### Task prompt
Where does the string "picture" appear? Copy every line of the entries below that holds it.

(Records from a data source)
## BEGIN
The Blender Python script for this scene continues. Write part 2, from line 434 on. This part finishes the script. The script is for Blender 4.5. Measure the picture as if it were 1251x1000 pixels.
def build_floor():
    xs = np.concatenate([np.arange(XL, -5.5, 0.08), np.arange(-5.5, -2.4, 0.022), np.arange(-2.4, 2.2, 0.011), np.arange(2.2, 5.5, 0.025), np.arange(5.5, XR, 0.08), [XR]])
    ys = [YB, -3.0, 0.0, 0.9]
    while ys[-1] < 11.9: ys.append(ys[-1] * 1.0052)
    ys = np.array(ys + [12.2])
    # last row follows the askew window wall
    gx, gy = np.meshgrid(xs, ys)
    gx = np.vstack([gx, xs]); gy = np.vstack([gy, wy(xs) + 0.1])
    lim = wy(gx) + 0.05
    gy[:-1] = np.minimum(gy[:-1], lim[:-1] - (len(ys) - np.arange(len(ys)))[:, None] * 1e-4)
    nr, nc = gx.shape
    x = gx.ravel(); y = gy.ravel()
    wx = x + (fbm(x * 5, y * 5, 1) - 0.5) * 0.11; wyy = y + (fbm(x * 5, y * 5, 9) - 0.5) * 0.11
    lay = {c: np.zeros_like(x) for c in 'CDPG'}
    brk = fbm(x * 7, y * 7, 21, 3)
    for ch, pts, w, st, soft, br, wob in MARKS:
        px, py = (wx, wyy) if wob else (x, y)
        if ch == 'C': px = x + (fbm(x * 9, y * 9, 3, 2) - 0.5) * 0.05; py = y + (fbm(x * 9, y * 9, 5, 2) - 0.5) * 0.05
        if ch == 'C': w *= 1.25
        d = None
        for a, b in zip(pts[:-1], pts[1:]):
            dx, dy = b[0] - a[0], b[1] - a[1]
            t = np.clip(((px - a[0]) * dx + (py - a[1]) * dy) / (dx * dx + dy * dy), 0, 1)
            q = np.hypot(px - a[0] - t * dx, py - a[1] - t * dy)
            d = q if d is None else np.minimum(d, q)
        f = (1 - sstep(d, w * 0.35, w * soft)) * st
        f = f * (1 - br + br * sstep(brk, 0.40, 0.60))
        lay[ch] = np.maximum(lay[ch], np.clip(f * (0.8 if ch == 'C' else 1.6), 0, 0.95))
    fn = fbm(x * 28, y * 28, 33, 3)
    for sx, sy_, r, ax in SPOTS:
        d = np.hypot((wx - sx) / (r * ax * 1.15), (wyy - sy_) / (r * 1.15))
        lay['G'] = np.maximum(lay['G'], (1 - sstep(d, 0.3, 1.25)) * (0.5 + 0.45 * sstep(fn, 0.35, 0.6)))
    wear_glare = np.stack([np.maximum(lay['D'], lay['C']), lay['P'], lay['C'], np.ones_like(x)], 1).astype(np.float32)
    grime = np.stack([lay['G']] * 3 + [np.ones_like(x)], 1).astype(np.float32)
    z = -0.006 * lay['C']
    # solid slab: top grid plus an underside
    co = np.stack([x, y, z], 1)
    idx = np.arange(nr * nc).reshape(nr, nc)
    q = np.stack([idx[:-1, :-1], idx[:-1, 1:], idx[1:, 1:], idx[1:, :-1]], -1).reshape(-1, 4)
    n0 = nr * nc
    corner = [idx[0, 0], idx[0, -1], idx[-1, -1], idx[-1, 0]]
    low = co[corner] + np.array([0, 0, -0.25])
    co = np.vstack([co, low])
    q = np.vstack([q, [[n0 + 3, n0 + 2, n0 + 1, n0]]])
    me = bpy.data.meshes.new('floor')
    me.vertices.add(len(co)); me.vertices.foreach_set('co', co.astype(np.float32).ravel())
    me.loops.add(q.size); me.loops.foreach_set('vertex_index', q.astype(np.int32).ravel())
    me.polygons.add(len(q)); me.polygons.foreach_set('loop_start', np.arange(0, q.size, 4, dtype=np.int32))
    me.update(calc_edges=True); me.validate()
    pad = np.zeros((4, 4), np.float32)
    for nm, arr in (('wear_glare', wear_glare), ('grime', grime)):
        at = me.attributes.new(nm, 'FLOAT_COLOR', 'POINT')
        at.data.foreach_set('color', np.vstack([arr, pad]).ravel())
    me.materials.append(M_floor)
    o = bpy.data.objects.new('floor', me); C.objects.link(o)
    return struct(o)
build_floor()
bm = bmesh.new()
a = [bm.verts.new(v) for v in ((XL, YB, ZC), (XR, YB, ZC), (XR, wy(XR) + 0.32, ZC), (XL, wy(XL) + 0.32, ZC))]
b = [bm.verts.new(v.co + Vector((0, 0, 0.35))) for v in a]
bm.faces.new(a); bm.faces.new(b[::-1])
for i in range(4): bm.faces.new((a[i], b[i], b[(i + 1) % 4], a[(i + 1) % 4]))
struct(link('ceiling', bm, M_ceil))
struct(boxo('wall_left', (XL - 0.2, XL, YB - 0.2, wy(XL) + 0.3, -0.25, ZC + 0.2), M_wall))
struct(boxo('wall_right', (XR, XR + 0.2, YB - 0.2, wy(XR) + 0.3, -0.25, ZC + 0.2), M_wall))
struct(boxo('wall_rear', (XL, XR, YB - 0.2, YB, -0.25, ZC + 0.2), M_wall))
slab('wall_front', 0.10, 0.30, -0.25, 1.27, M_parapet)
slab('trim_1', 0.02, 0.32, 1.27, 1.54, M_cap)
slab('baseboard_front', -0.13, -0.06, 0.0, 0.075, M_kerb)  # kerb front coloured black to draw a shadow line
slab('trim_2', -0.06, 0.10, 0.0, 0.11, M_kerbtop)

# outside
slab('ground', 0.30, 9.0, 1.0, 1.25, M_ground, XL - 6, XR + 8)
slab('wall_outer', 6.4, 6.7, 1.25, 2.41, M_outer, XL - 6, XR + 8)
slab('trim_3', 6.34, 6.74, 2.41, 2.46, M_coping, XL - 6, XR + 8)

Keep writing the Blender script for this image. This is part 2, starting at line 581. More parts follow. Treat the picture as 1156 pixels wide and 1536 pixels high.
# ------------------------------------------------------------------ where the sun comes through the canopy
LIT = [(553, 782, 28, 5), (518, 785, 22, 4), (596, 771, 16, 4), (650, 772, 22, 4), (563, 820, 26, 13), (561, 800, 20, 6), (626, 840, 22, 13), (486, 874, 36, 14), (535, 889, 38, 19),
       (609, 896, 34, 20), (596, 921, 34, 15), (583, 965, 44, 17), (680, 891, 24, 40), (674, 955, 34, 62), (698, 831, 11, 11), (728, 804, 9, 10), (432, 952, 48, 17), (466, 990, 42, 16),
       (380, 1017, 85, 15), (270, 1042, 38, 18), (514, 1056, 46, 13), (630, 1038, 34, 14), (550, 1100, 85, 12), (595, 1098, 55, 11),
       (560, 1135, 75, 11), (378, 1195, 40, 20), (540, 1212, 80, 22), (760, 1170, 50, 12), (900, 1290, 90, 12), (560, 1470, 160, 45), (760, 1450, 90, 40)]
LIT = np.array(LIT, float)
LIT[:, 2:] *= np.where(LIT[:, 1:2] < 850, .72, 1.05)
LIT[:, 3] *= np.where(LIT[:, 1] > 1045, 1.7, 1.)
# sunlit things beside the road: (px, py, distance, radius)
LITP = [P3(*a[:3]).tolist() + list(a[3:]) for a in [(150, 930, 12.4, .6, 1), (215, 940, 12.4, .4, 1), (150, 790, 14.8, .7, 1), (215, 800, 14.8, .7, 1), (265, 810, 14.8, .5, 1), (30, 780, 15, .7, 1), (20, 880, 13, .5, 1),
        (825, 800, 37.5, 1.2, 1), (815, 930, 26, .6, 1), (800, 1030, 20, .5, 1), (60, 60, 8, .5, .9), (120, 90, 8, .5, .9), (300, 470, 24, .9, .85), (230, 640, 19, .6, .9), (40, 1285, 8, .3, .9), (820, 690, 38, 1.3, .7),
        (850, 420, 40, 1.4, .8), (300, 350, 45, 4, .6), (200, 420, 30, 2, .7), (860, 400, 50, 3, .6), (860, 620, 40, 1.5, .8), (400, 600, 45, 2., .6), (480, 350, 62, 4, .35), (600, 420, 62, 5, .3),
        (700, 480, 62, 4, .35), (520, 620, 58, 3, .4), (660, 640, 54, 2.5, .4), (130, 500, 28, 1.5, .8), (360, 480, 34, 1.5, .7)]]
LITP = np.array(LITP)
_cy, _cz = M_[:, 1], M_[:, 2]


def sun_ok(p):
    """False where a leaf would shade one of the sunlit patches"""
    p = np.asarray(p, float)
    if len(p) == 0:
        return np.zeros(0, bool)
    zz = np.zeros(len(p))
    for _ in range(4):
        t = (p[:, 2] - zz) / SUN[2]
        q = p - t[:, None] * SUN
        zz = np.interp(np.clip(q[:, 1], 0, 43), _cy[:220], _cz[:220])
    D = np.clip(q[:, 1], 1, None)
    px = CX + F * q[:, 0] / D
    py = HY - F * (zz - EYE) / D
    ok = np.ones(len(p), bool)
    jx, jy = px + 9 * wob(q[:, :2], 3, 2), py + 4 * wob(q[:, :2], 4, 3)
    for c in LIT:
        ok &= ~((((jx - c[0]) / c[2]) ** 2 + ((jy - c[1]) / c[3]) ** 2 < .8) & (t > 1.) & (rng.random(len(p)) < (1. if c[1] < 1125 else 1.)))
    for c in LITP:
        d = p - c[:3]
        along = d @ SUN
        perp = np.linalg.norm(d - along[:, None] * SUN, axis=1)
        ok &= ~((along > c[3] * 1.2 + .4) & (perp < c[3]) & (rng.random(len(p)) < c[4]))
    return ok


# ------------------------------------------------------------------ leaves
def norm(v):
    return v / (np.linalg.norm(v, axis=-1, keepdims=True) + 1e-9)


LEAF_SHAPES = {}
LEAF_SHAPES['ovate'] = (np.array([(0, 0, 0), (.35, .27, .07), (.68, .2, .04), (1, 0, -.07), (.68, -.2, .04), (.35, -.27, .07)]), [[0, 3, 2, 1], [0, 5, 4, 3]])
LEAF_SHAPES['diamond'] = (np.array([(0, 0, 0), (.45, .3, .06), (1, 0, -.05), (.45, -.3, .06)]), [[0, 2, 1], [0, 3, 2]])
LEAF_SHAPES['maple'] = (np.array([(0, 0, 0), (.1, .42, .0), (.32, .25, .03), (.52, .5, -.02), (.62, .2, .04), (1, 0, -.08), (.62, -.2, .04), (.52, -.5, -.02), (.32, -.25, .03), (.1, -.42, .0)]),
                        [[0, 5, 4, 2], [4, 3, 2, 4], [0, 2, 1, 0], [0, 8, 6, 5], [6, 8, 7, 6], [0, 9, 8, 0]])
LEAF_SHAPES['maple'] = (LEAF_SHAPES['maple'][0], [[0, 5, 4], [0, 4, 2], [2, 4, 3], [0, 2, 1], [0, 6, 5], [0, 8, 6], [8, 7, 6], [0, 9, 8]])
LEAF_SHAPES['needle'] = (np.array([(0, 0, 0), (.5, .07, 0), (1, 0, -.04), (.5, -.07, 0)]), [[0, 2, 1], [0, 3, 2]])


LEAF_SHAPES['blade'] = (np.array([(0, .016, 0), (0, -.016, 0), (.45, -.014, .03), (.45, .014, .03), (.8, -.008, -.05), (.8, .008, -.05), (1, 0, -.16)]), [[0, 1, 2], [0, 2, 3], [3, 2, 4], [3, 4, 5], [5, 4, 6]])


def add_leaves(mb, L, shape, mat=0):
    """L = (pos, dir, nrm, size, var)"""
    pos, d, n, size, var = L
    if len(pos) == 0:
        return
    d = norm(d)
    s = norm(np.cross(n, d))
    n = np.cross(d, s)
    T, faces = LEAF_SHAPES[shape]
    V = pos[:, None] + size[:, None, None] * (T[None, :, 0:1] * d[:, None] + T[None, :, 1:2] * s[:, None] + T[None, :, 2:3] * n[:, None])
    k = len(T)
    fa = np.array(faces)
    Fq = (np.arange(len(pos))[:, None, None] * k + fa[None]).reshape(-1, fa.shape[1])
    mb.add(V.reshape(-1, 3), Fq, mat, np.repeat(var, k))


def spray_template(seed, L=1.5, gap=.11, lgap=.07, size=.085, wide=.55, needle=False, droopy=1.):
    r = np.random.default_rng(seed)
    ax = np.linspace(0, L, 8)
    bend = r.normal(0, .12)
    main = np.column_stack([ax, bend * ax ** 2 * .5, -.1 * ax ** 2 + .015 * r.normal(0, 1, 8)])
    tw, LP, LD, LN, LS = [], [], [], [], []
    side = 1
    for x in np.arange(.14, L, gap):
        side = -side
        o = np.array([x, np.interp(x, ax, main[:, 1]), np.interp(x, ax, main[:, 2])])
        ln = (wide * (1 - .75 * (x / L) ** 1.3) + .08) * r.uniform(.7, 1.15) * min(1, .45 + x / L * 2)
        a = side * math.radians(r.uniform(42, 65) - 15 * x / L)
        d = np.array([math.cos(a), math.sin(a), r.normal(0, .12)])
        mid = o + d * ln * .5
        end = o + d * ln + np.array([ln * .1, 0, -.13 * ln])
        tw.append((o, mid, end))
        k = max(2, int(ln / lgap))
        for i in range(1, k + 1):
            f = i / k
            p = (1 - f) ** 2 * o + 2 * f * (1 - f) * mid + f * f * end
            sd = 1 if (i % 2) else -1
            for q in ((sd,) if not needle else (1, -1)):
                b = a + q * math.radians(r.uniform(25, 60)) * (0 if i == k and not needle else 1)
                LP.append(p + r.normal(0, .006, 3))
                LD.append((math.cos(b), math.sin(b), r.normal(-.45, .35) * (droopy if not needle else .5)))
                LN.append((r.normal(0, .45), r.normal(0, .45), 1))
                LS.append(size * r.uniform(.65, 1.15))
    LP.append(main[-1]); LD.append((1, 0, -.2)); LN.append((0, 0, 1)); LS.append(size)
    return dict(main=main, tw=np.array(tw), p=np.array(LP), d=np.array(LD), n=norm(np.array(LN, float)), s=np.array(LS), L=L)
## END
### Full response
The Blender Python script for this scene continues. Write part 2, from line 434 on. This part finishes the script. The script is for Blender 4.5. Measure the picture as if it were 1251x1000 pixels.
Keep writing the Blender script for this image. This is part 2, starting at line 581. More parts follow. Treat the picture as 1156 pixels wide and 1536 pixels high.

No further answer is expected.